I live between two conflicting philosophies; one that compels me to use whatever I’ve got in my hand to do whatever is in front of me and the other, calling my attention to the horizon and all the possibilities beyond it. One hand holds tight and says, ‘be good, be useful’. One hand reaches out towards what might be and says, ‘be more, do more’.

I have to get comfortable telling the truth, to myself as well as others.

No matter how hard I work at my job and how much better I can be, or how much I achieve,
(with strengths and weaknesses)
No matter how rich and deep the social circle,
(too good already)
No matter the gracious chance to love other people’s kids,
(I’m so grateful)
No matter how healthy or strong or skinny I might become,
(with all the trappings of vanity)
This is not enough.

I am a Futurist, as well as a few other things. I’m always looking to the future possibilities and trying to figure out how to get there. But that’s not why this is not enough.  It’s not enough because these things are meaningful for other people, not for me.

I’ve come to know that I work better when I am part of a team, because I find meaning in the dependency that we have on one another. It propels me forward. It gives me a story to tell, a story that is ours. It’s not always easy to form a team or to form a team that has shared meaning and story but it’s even harder to be one person who’s lost the meaning of their own story.

I once had a singular focus and ambition and I’ve spent a few years now trying to find my meaning in other stories and in new places only to circle back around.

I can only imagine that this is close to what some mothers feel, when their careers and life paths change to centre around newborn babies and growing children. A re-orientation, losing a sense of self while becoming part of a new team. Sudden, the story of our kids tends to be centre stage.
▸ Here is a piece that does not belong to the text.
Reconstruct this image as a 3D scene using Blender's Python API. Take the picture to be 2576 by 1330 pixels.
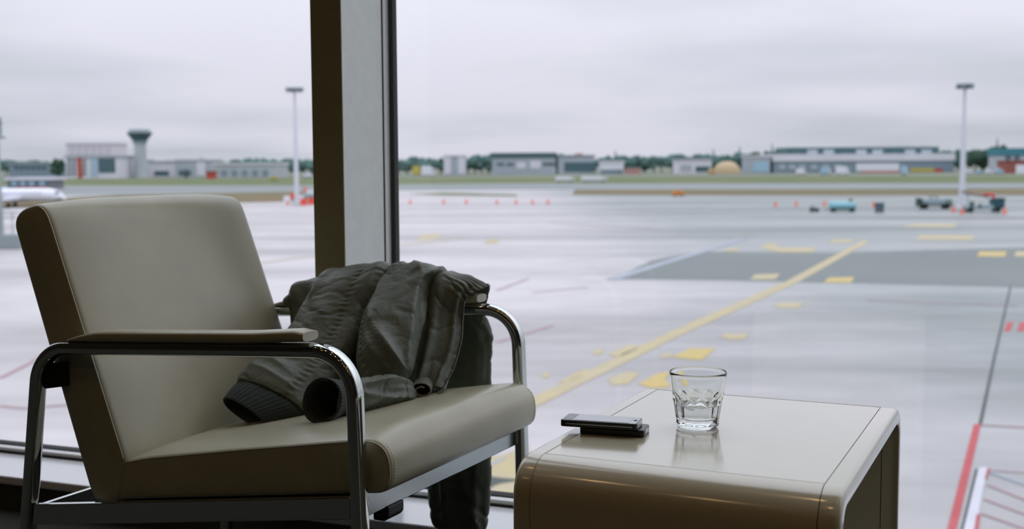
import bpy, math, random
from mathutils import Vector, Matrix, noise
from math import sin, cos, pi, radians, tan, sqrt, atan2

for o in list(bpy.data.objects):
    bpy.data.objects.remove(o, do_unlink=True)
scene = bpy.context.scene
COL = scene.collection
random.seed(7)

# ------------------------------------------------------------------ camera
# 41 mm lens, eye 0.88 m above the lounge floor, tipped slightly down; world y runs away from the eye
FPX, CX, CY, HOR, ROLL, HC = 2950.0, 1288.0, 665.0, 412.0, 0.0055, 0.88
_up = Vector((-ROLL, -1.0, -(CY-HOR)/FPX)).normalized()
_fw = Vector((0, 0, 1)); _fh = (_fw-_up*_fw.dot(_up)).normalized()
_rt = _fh.cross(_up)
if _rt.x < 0: _rt = -_rt
R3 = Matrix((_rt, _fh, _up))
EYE = Vector((0, 0, HC))
cam_data = bpy.data.cameras.new('camera')
cam = bpy.data.objects.new('camera', cam_data); COL.objects.link(cam)
cx_, cy_, cz_ = R3.col[0], -R3.col[1], -R3.col[2]
cam.matrix_world = Matrix(((cx_.x, cy_.x, cz_.x, 0), (cx_.y, cy_.y, cz_.y, 0), (cx_.z, cy_.z, cz_.z, HC), (0, 0, 0, 1)))
cam_data.sensor_width = 36.0; cam_data.sensor_fit = 'HORIZONTAL'
cam_data.lens = FPX/2576.0*36.0
cam_data.clip_start = 0.05; cam_data.clip_end = 6000.0
cam_data.dof.use_dof = True; cam_data.dof.focus_distance = 1.85; cam_data.dof.aperture_fstop = 5.2
scene.camera = cam

def ray(x, y): return R3 @ Vector(((x-CX)/FPX, (y-CY)/FPX, 1.0))
def on_z(x, y, z):
    d = ray(x, y); return EYE + d*((z-HC)/d.z)
def at(x, y, Y):
    d = ray(x, y); return EYE + d*(Y/d.y)

SKYSEED = 4.1
# ------------------------------------------------------------------ sky (overcast, brighter towards the zenith as overcast skies are)
world = bpy.data.worlds.new('overcast_sky'); scene.world = world; world.use_nodes = True
nt = world.node_tree; nt.nodes.clear()
def N(nt, t, **kw):
    n = nt.nodes.new(t)
    for k, v in kw.items(): setattr(n, k, v)
    return n
def L(nt, a, b): nt.links.new(a, b)
tc = N(nt, 'ShaderNodeTexCoord'); sep = N(nt, 'ShaderNodeSeparateXYZ'); L(nt, tc.outputs['Generated'], sep.inputs[0])
mx = N(nt, 'ShaderNodeMath', operation='MAXIMUM'); mx.inputs[1].default_value = 0.0; L(nt, sep.outputs['Z'], mx.inputs[0])
gp_ = N(nt, 'ShaderNodeMath', operation='POWER'); gp_.inputs[1].default_value = 1.25; L(nt, mx.outputs[0], gp_.inputs[0])
grad = N(nt, 'ShaderNodeMath', operation='MULTIPLY_ADD'); grad.inputs[1].default_value = 2.8; grad.inputs[2].default_value = 1.0
L(nt, gp_.outputs[0], grad.inputs[0])
den = N(nt, 'ShaderNodeMath', operation='ADD'); den.inputs[1].default_value = 0.10; L(nt, mx.outputs[0], den.inputs[0])
dx = N(nt, 'ShaderNodeMath', operation='DIVIDE'); L(nt, sep.outputs['X'], dx.inputs[0]); L(nt, den.outputs[0], dx.inputs[1])
dy = N(nt, 'ShaderNodeMath', operation='DIVIDE'); L(nt, sep.outputs['Y'], dy.inputs[0]); L(nt, den.outputs[0], dy.inputs[1])
cmb = N(nt, 'ShaderNodeCombineXYZ'); cmb.inputs[2].default_value = SKYSEED; L(nt, dx.outputs[0], cmb.inputs[0]); L(nt, dy.outputs[0], cmb.inputs[1])
cl = N(nt, 'ShaderNodeTexNoise'); cl.inputs['Scale'].default_value = 0.34; cl.inputs['Detail'].default_value = 4.0; cl.inputs['Roughness'].default_value = 0.45
L(nt, cmb.outputs[0], cl.inputs['Vector'])
ramp = N(nt, 'ShaderNodeValToRGB')
ramp.color_ramp.elements[0].position = 0.33; ramp.color_ramp.elements[0].color = (0.405, 0.435, 0.490, 1)
ramp.color_ramp.elements[1].position = 0.57; ramp.color_ramp.elements[1].color = (0.585, 0.585, 0.665, 1)
L(nt, cl.outputs['Fac'], ramp.inputs['Fac'])
mul = N(nt, 'ShaderNodeVectorMath', operation='SCALE'); L(nt, ramp.outputs['Color'], mul.inputs[0]); L(nt, grad.outputs[0], mul.inputs['Scale'])
bg = N(nt, 'ShaderNodeBackground'); bg.inputs['Strength'].default_value = 1.0; L(nt, mul.outputs[0], bg.inputs['Color'])
L(nt, bg.outputs[0], N(nt, 'ShaderNodeOutputWorld').inputs['Surface'])

scene.view_settings.view_transform = 'Standard'
scene.view_settings.look = 'None'
scene.view_settings.gamma = 1.0
scene.view_settings.exposure = 0.34
scene.view_settings.use_curve_mapping = False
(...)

So this, what defines my life right now – is not enough, simply because it’s not the story I want to tell at the end of my days. Or even today. The meaning I’m after (the ambition that has simply been buried and biding it’s time) is still the same. The values that drive me are still deep at the core of who I am and the story I want to tell.

I wrote a collection of these lines in 2008:

there are the dark days
that cloud the mind right from the start
there are the eulogies i compose 
melodies i’ve learned to sing
by heart when i’m alone
afraid
my life might be a song of sorrows
unless i find the meaning

there is a quietness that i have never shaken
a terrifying absence and conviction
that most of what i dream will never come to pass
i imagine life too big before i start

but my ambition is to make a difference
as large a one as i might ever conceive
if my name is never known
the ambition is the same
i’d make a difference in your heart

i’ve read ten thousand names
and whispered them aloud
i’ve spent long nights awake
perfecting every part

i’ve listened to the heartbeat
of a thousand lives

and heard the same refrain

and my ambition is to make a difference
collecting all the stories my life is made of
and if i could somehow remember all their names
my ambition was to make a difference
and their names would make the finest start

The truth is, I do want more. Maybe it’s because I want to have children of my own to invest in and it could be that’s selfish. But I also want to make a difference to the world at large. I don’t want or need fame, but I crave influence – to enable change for the many. I’m ambitious enough to believe I could do it. In fact, in my deepest secret self, I believe I’m meant to, somehow, be part of something bigger and more significant than my life alone.

At high school we completed the clichè ‘write your own eulogy’ assignment. I wrote simply, ‘She made us think differently.’

I still want that, and so this is not enough.